The question for me is what kind of momentum Temple can build out of the gate. Kyle is right when he says that Temple team from a few years back captured attention right away with the home win against Penn State, which really did turn a lot of heads. Matt Rhule went and talked to every single media outlet in the city after that game and people certainly did focus on Temple football and paid attention to what was happening.

This season, they’re obviously going to be buried by the Eagles, Flyers, and Sixers in terms of market share (and maybe the Phillies if they turn it around), but a big win at Maryland or Boston College can go a long way toward turning some heads and earning back some of the lightning they bottled up back in 2015.

I think the first two games are pretty straightforward, but if they can beat at least one of those “BCS” teams on the road, then 8-4 or 9-3 is not out of the realm of possibility, depending on what happens with that USF home game.
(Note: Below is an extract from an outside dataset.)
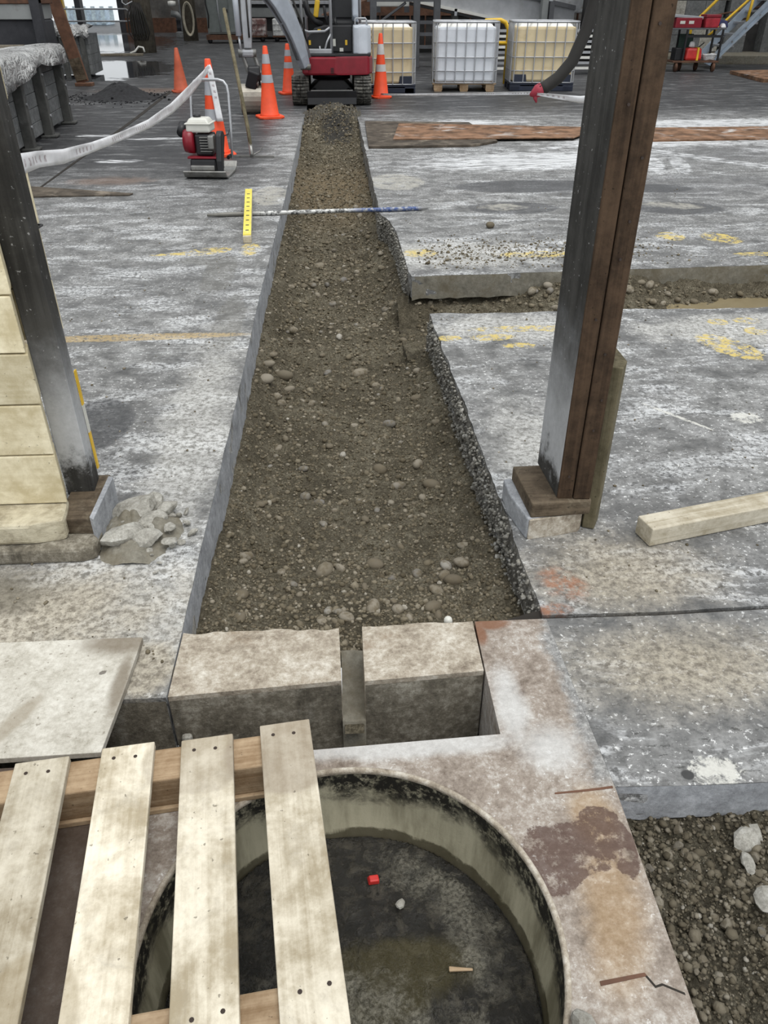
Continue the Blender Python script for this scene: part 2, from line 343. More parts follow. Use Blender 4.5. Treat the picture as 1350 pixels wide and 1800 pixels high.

That’s the game that might end up determining second place in the American East, assuming that UCF continues to roll after the departure of head coach Scott Frost to Nebraska.

The worst case scenario would be another 6-6 campaign or 7-5 with a chance to get to 8-5 with a Frisco Bowl win over the MAC.

Still, it’s not unreasonable to think that this can squad can make a push for eight or nine wins and another postseason appearance.